RRRD027: Getting ground cover right: thresholds and baselines for a healthier reef

Terry S. Beutel1, Dan Tindall2, Robert Denham2, Rebecca Trevithick2, Peter Scarth2,3, Brett Abbott4 and Chris Holloway1

1 Department of Agriculture, Fisheries and Forestry, Queensland.
2 Department of Science, Information Technology, Information and the Arts, Queensland.
3University of Queensland, Centre for Spatial Environmental Research.
4 Commonwealth Scientific and Industrial Research Organisation.

pdfDownload the RRRD027 Research Outcomes Report5.4 MB

Executive Summary

There is a clear and ongoing need in the Great Barrier Reef (GBR) catchments to quantify changes in the catchment landscape, and to understand how much these changes are driven by climate, management and other factors. This information is fundamental to both risk mitigation on the reef and to ensuring sustainable and productive use of the catchment landscape. Getting ground cover right directly addressed these needs in the Burdekin and Fitzroy natural resource management (NRM) regions of the GBR catchment, developing and distributing landscape monitoring resources for reef catchment stakeholders. These resources included:

  • remotely sensed, catchment wide ground cover data;
  • spatially validated grazing land condition mapping; and,
  • customised monitoring support tools for reef stakeholders.

 Project partners have processed over 60,000 Landsat images, converted them to fractional cover imagery and generated a time series of seasonal (3 monthly) cover images for the whole state. The fractional ground cover algorithm developed here estimates ground cover more robustly than its predecessor, and so allows better separation of over storey and ground cover. In addition, we have developed an approach to further separate over storey and ground cover, and developed two tools for distinguishing climatic and management impacts on ground cover levels.

The project also produced a new generation of spatially validated, multi decadal mapping of grazing land condition for the Burdekin and Fitzroy regions. The mapping was validated on over 1700 ground sites, and identified a number of spatial and temporal patterns in grazing land condition across the two regions. The new generation of mapping has been used in local Research, Development and Extension (RD&E) projects. In addition, our validation site data is available for future RD&E looking into the region's landscape health, as exemplified by our own investigations of sustainable ground cover thresholds, of which the validation data were a key component.

The project conducted two analyses of potentially sustainable ground cover thresholds for the two regions. One analysis investigated the relationship between catchment ground cover levels and risk of surplus catchment sediment runoff, but did not produce an informative outcome. A second analysis modeled relationships between relative levels of ground cover in dry times, land condition and long term rainfall on our validation sites. It has generated pixel and sub-catchment scale estimates of levels of cover required to maintain land condition for the two regions, and looks likely to be a help improve the setting of regionally-specific ground cover targets in GBR catchments.

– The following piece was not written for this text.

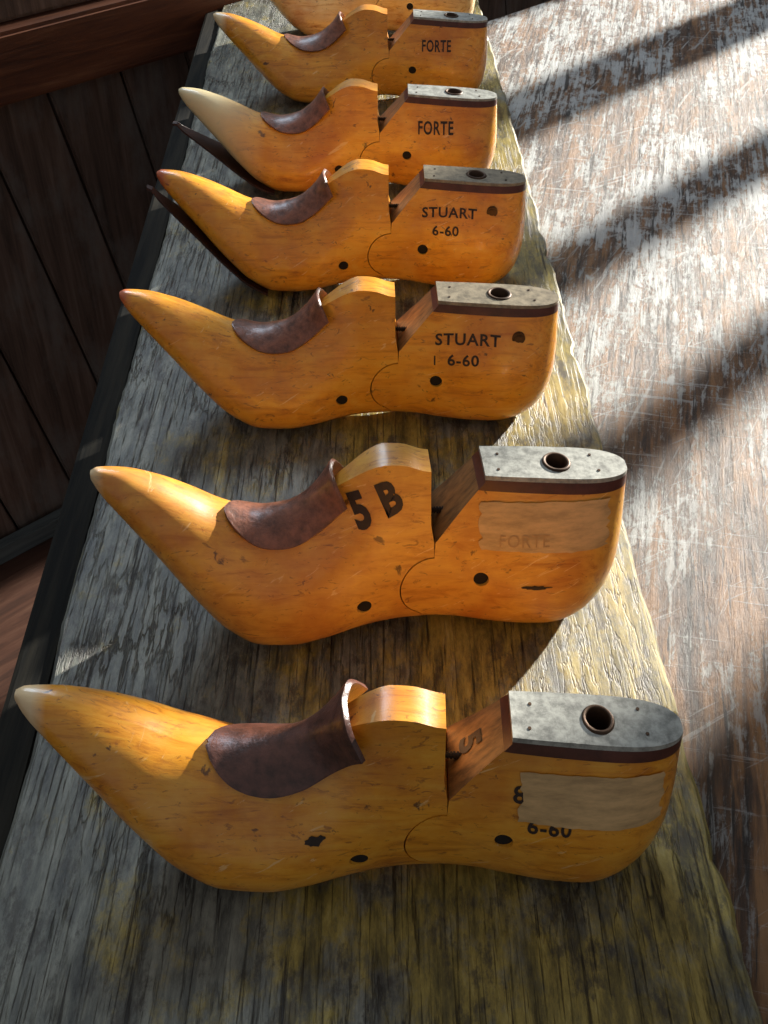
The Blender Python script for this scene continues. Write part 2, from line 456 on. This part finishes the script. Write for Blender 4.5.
LEA1=leather(-.080,-.027,.0215,.0005,.0022,.0055,.26)

def text_mesh(txt, size, x0, z0, rot=0, arch=0, bold=.0, fn=None, wide=1.0):
    cu=bpy.data.curves.new('t','FONT'); cu.body=txt; cu.size=size; cu.offset=bold; cu.resolution_u=3
    cu.space_character=1.1
    o=bpy.data.objects.new('t',cu); link(o)
    me=bpy.data.meshes.new_from_object(o.evaluated_get(bpy.context.evaluated_depsgraph_get()))
    bpy.data.objects.remove(o)
    bm=bmesh.new(); bm.from_mesh(me)
    bmesh.ops.triangulate(bm, faces=bm.faces)
    bmesh.ops.subdivide_edges(bm, edges=bm.edges[:], cuts=1)
    W=max(v.co.x for v in bm.verts)
    for v in bm.verts:
        u,w=v.co.x*wide,v.co.y
        if arch: w += arch*(1-((u-W*wide/2)/(W*wide/2))**2)
        X=x0+u*math.cos(rot)-w*math.sin(rot); Z=z0+u*math.sin(rot)+w*math.cos(rot)
        if fn: v.co=fn(X,Z)
        else: v.co=(X, ycen(X)-hw(X,Z)-.00035, Z)
    bmesh.ops.recalc_face_normals(bm, faces=bm.faces)
    me=bpy.data.meshes.new('text'); bm.to_mesh(me); bm.free(); return me
def patch(x0,x1,z0,z1,skew=0,off=.0003,rx=.0012,rz=.0003):
    bm=bmesh.new(); nx,nz=24,12; g=[]
    for i in range(nx+1):
        row=[]
        for j in range(nz+1):
            x=x0+(x1-x0)*i/nx; z=z0+(z1-z0)*j/nz+skew*i/nx
            if i in(0,nx): x+=random.uniform(-rx,rx)
            if j in(0,nz): z+=random.uniform(-rz,rz)
            row.append(bm.verts.new((x,-hw(x,z)-off+ycen(x),z)))
        g.append(row)
    for a,b in zip(g,g[1:]):
        for j in range(nz): bm.faces.new((a[j],b[j],b[j+1],a[j+1])).smooth=True
    me=bpy.data.meshes.new('patch'); bm.to_mesh(me); bm.free(); return me
def blotch(x,z,rx,rz,rot=0):
    bm=bmesh.new(); n=22; c=bm.verts.new((x,-hw(x,z)-.0003+ycen(x),z)); vs=[]
    for k in range(n):
        a=2*math.pi*k/n; q=random.uniform(.7,1.15)
        dx,dz=rx*q*math.cos(a),rz*q*math.sin(a)
        X=x+dx*math.cos(rot)-dz*math.sin(rot); Z=z+dx*math.sin(rot)+dz*math.cos(rot)
        vs.append(bm.verts.new((X,-hw(X,Z)-.0003+ycen(X),Z)))
    for k in range(n): bm.faces.new((c,vs[k],vs[(k+1)%n]))
    me=bpy.data.meshes.new('blotch'); bm.to_mesh(me); bm.free(); return me
def slope_pt(X,Z):
    d=Vector((.0205,0,.0790-VZ)).normalized(); n=Vector((-d.z,0,d.x))
    return Vector((.0080,0,VZ))+d*Z+Vector((0,-X,0))+n*.0004
def sole_strip(gap):
    bm=bmesh.new(); g=[]
    for i in range(24):
        u=i/23; x=-.080-u*.073; xc=max(x,-.1508)
        zb=params(xc)[0]; ww=params(xc)[2]*.75+.001
        k=u**1.5
        g.append([bm.verts.new((x-.004*k, s*ww*(1-.3*k)-.004*k+ycen(x)*.4, max(.0004,zb-gap*k+t+.0006*(1-k)))) for s,t in ((-1,-.001),(1,-.001),(1,.001),(-1,.001))])
    for a,b in zip(g,g[1:]):
        for j in range(4): bm.faces.new((a[j],a[(j+1)%4],b[(j+1)%4],b[j]))
    bm.faces.new(g[0]); bm.faces.new(g[-1][::-1])
    bmesh.ops.recalc_face_normals(bm, faces=bm.faces)
    me=bpy.data.meshes.new('sole'); bm.to_mesh(me); bm.free(); return me

def sstep(a,b,x):
    t=min(1,max(0,(x-a)/(b-a))); return t*t*(3-2*t)
SHAPE={0:(.0045,.0),1:(.0015,.0065),2:(-.001,.0),3:(-.001,-.001),4:(-.002,-.002),5:(.0,-.003)}
# X, Y, yaw, scale, zscale
LASTS=[(.0125,.2385,-1,.975,1.03),(.0135,.367,4,.985,1.13),(.002,.532,1.5,1.0,.985),(-.001,.688,.5,1.0,.985),
       (-.008,.844,0,1.0,.95),(-.002,1.032,0,1.0,.94),(-.001,1.215,0,1.0,.96)]
for i,(X,Y,yaw,sc,zs) in enumerate(LASTS):
    e=empty('shoe_last',(X,Y,T+.0004),math.radians(yaw)); e.scale=(sc,sc,sc*zs)
    js,ts=SHAPE.get(i,(0,0))
    def part(name,me,mat,mat2=None):
        if js or ts:
            me=me.copy()
            for v in me.vertices:
                x=v.co.x
                v.co.x += js*sstep(-.085,-.01,x)*(1-sstep(.03,.090,x)) + ts*(1-sstep(-.150,-.05,x))
        new_obj(name,me,mat,e,mat2=mat2)
    part('forepart',FORE,M_last[i]); part('heel_block',WOOD,M_last[i],M_endgrain)
    part('heel_fibre_strip',STRIP,M_strip)
    part('heel_top_plate',PLATE,M_plate2 if i in(2,3) else M_plate)
    part('thimble_ring',RING,M_iron); part('bore_plugs',BORE,M_dark)
    part('joint_spring',HINGE,M_dark); part('plate_nails',NAILS,M_iron)
    part('instep_leather',LEA1 if i==0 else LEA,M_leather2 if i in(0,) else M_leather)
    if i==0:
        part('stamp_number',text_mesh('6-60',.009,.036,.0425,bold=.0002),M_ink)
        part('stamp_letter',text_mesh('8',.010,.030,.055,bold=.0002),M_ink)
        part('paper_tape',patch(.033,.090,.0475,.068,-.002,.0006),M_tape)
        part('slope_number',text_mesh('5',.016,-.006,.006,bold=.0006,fn=slope_pt),M_ink)
        part('dent_mark',blotch(-.041,.037,.0036,.0020,.3),M_ink)
    if i==1:
        part('size_stamp',text_mesh('5',.0195,-.0275,.0600,rot=.42,bold=.0009,wide=.8),M_ink)
        part('width_stamp',text_mesh('B',.0195,-.0150,.0655,rot=.42,bold=.0009,wide=.8),M_ink)
        part('paper_tape',patch(.027,.087,.0505,.071,-.002,.0006),M_tape)
        part('tape_writing',text_mesh('FORTE',.0075,.035,.0520,fn=lambda a,b:(a,-hw(a,b)-.0009,b)),M_inkf)
        part('scuff_mark',blotch(.054,.033,.0072,.0011,.0),M_ink)
    if i in(2,3):
        part('name_stamp',text_mesh('STUART',.0088,.027,.0575,rot=-.02,arch=.0008,bold=.0002,wide=1.05),M_ink)
        part('size_stamp',text_mesh('6-60',.0085,.034,.0465,bold=.0002,wide=1.05),M_ink)
        if i==2: part('mark_stamp',text_mesh('1',.008,.025,.046),M_ink)
        sx,sz=.073,.061
        part('side_screw',join_meshes([cyl_mesh(.0036,(sx,-hw(sx,sz)-.0008,sz),(sx,-hw(sx,sz)+.004,sz),20),
              cyl_mesh(.0022,(sx,-hw(sx,sz)-.0014,sz),(sx,-hw(sx,sz),sz),12)],'screw'),M_iron)
    if i in(4,5):
        part('name_stamp',text_mesh('FORTE',.0135,.036,.053,bold=.0003,wide=.62),M_ink)
    if i==4: part('peeling_sole',sole_strip(.020),M_sole)
    if i==3: part('peeling_sole',sole_strip(.002),M_sole)

# ------------------------------------------------------------------ plank
def plank():
    bm=bmesh.new(); rows=[]
    n=220; th=.024
    for k in range(n+1):
        Y=-.12+1.48*k/n
        xr=.138-.0208*Y + .0010*math.sin(Y*37)*math.sin(Y*91+1)+random.uniform(-.0004,.0004)
        if random.random()<.05: xr-=random.uniform(.001,.003)
        xl=-.1455-.030*Y + .0008*math.sin(Y*41+2)+random.uniform(-.0004,.0004)
        row=[bm.verts.new((xl,Y,-th)),bm.verts.new((xl,Y,-.002)),bm.verts.new((xl+.002,Y,0))]
        for q in (.25,.5,.75): row.append(bm.verts.new((xl+(xr-xl)*q,Y,0)))
        row+=[bm.verts.new((xr-.002,Y,0)),bm.verts.new((xr,Y,-.002)),bm.verts.new((xr,Y,-th))]
        rows.append(row)
    for a,b in zip(rows,rows[1:]):
        m=len(a)
        for j in range(m): bm.faces.new((a[j],a[(j+1)%m],b[(j+1)%m],b[j]))
    bm.faces.new(rows[0]); bm.faces.new(rows[-1][::-1])
    bmesh.ops.recalc_face_normals(bm, faces=bm.faces)
    me=bpy.data.meshes.new('plank'); bm.to_mesh(me); bm.free(); return me
pl=empty('display_plank',(0,0,T))
new_obj('board',plank(),M_plank,pl)
em=prism_xy([(-.1645+.0036,-.12),(-.146+.0036,-.12),(-.1455-.0408,1.36),(-.1645-.0408,1.36)],-.024,-.003,'edge',.003)
new_obj('edge_strip',em,M_edge,pl)

# ------------------------------------------------------------------ table
TT=-.024
tb=empty('work_table',(0,0,T))
poly=[(-.11,-.35),(.80,-.35),(.80,1.985),(.138,1.352),(-.11,1.12)]
new_obj('table_top',prism_xy(poly,TT-.035,TT,'top',.002),M_table,tb)
for (a,b) in ((-.06,-.30),(.74,-.30),(.74,1.80),(-.06,1.05)):
    new_obj('leg',prism_xy([(a-.03,b-.03),(a+.03,b-.03),(a+.03,b+.03),(a-.03,b+.03)],-T,TT-.035,'leg',.003),M_beam,tb)
new_obj('apron',prism_xy([(-.045,-.28),(-.02,-.28),(-.02,1.03),(-.045,1.03)],TT-.13,TT-.035,'apron',.002),M_beam,tb)

# ------------------------------------------------------------------ room
new_obj('floor',prism_xy([(-3,-2),(3.5,-2),(3.5,4.5),(-3,4.5)],-.03,0,'floor'),M_floor)
A=math.radians(46); dv=Vector((math.sin(A),math.cos(A),0)); nv_=Vector((dv.y,-dv.x,0))
P0=Vector((-.48,1.07,0))
def wp(t,z,d): return P0+dv*t+nv_*d+Vector((0,0,z))
def wall_box(t0,t1,z0,z1,d0,d1,name,mat,shear=0,parent=None,bev=.002):
    bm=bmesh.new(); vs=[]
    for d in (d0,d1):
        for (t,z) in ((t0,z0),(t1,z0),(t1,z1),(t0,z1)):
            vs.append(bm.verts.new(wp(t-shear*(z-z0),z,d)))
    for f in ((0,1,2,3),(7,6,5,4),(0,4,5,1),(1,5,6,2),(2,6,7,3),(3,7,4,0)):
        bm.faces.new([vs[k] for k in f])
    bmesh.ops.recalc_face_normals(bm, faces=bm.faces)
    if bev: bmesh.ops.bevel(bm, geom=bm.edges[:], offset=bev, segments=2, affect='EDGES')
    me=bpy.data.meshes.new(name); bm.to_mesh(me); bm.free()
    return new_obj(name,me,mat,parent)
wb=empty('wall_back')
zbeam=T-.04
wall_box(-2.2,3.2,0,zbeam,-.06,-.022,'backing',M_edge,parent=wb,bev=0)
sh=math.tan(math.radians(11))
t=-1.6
while t<2.6:
    w=.0925+random.uniform(-.006,.006)
    wall_box(t+.0015,t+w-.0015,0.0,zbeam,-.02,random.uniform(-.003,.001),'board',M_board,shear=sh,parent=wb)
    t+=w
wall_box(-2.2,3.2,0,.028,.003,.020,'baseboard_back',M_skirt)
wall_box(-2.2,3.2,zbeam,T+.030,-.07,.030,'trim_1',M_beam,bev=.004)
wall_box(-2.2,3.2,T+.031,T+.14,-.07,.006,'trim_2',M_board,bev=.004)
s45=Vector((.7071,.7071,0)); n45=Vector((.7071,-.7071,0))
def uv(u,v): p=n45*u+s45*v; return (p.x,p.y)
def wbox(u0,u1,z0,z1,name,mat,parent=None,v0=2.30,v1=2.36,bev=.003):
    return new_obj(name,prism_xy([uv(u0,v0),uv(u1,v0),uv(u1,v1),uv(u0,v1)],z0,z1,name,bev),mat,parent)
wr=empty('wall_right')
wbox(-.065,1.6,0,2.3,'solid_part',M_plaster,wr,2.28,2.40,0)
wbox(-1.14,-.065,0,T-.10,'below_window',M_plaster,wr,2.28,2.40,0)
wbox(-1.14,-.065,T+1.35,2.3,'above_window',M_plaster,wr,2.28,2.40,0)
wn=empty('window_1')
for (uc,w) in ((-.650,.095),(-.430,.065),(-.262,.055),(-.090,.06),(-.86,.03),(-1.10,.05)):
    wbox(uc-w/2,uc+w/2,T-.10,T+1.35,'mullion',M_frame,wn)
wbox(-1.14,-.06,T-.10,T-.06,'sill',M_frame,wn,2.26,2.38)
wbox(-1.14,-.06,T+1.31,T+1.35,'head',M_frame,wn)

# ------------------------------------------------------------------ lights
EL=math.radians(17)
sd=Vector((s45.x*math.cos(EL),s45.y*math.cos(EL),math.sin(EL)))
L=bpy.data.lights.new('sun','SUN'); L.energy=13; L.angle=math.radians(1.2); L.color=(1,.95,.86)
so=bpy.data.objects.new('sun',L); link(so); so.rotation_euler=sd.to_track_quat('Z','Y').to_euler(); so.location=(2,2,2.5)
L=bpy.data.lights.new('skylight','AREA'); L.energy=19; L.shape='RECTANGLE'; L.size=.9; L.size_y=.6; L.color=(.68,.83,1)
ao=bpy.data.objects.new('window_skylight',L); link(ao); ao.location=(-.6,1.9,T+1.65)
ao.rotation_euler=(Vector(ao.location)-Vector((0,.5,T))).to_track_quat('Z','Y').to_euler()
W=bpy.data.worlds.new('w'); S.world=W; W.use_nodes=True
bg=W.node_tree.nodes['Background']; bg.inputs[0].default_value=(.96,.96,1,1); bg.inputs[1].default_value=.235

# ------------------------------------------------------------------ camera
cd=bpy.data.cameras.new('cam'); cd.sensor_width=36; cd.lens=38; cd.clip_start=.01
co=bpy.data.objects.new('camera',cd); link(co); co.location=(0,0,T+.389)
co.rotation_euler=(math.radians(90-41.6),0,0)
S.camera=co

The above products have been packaged and distributed via multiple channels. Most notably, we have packaged the seasonal cover time series in the VegMachine® software and trained 32 RD&E staff to use that software. This has resulted in assessments of landscape state and change on over 300 grazing properties to help direct NRM funding and extension work, and to directly provide land managers with landscape monitoring data.

A key point to note about the project has been its impact on other RD&E work in the GBR catchment. Project outputs have been delivered to numerous end users, and are shaping a large part of ongoing RD&E in the region. Direct impacts include:

  • provision of cover data for catchment modelling;
  • capacity to report on ground cover targets in reef catchments;
  • more informed evaluation of NRM funding applications;
  • provision of information for Water Quality Improvement planning;
  • identification of extension target areas;
  • supply of land managers with historical land monitoring data;
  • more informed economic assessment of land rehabilitation options;
  • identification of appropriate RD&E sites; and,
  • generation of fire history mapping for the state.

This is a sizeable and still growing list of activities that have benefitted from the work funded under this project, and represents a very significant return on that investment.

We recommend three core future RD&E directions from this work. These are discussed in greater detail later in the report, but in summary are as follows:

  1. Secure the Queensland Ground Cover Monitoring Program. The Queensland Ground Cover Monitoring Program's ground cover dataset is foundational to RD&E in the GBR catchment and beyond. At this point in time, the funding future of the program is unclear. We see a clear priority in securing the ground cover program and its acquisition and processing capacity.
  2. Move VegMachine online. The VegMachine PC software has proven its capacity to open up the ground cover data for a wide range of users. With current technologies it is eminently feasible to deliver VegMachine through an online platform. This would circumvent the limitations of the current delivery model, and exponentially expand public access to ground cover data.
  3. Keep leveraging the ground cover data. The ground cover data and its associated products are the most detailed dataset we have of physical change in the GBR catchments. Our work around land condition mapping is just one of many examples (see above) of how these data can inform our understanding of the landscape and our roles and options within it. Future RD&E should look for novel ways to leverage this dataset – it has produced a great deal of value already, but we think there is a great deal more value to be realised.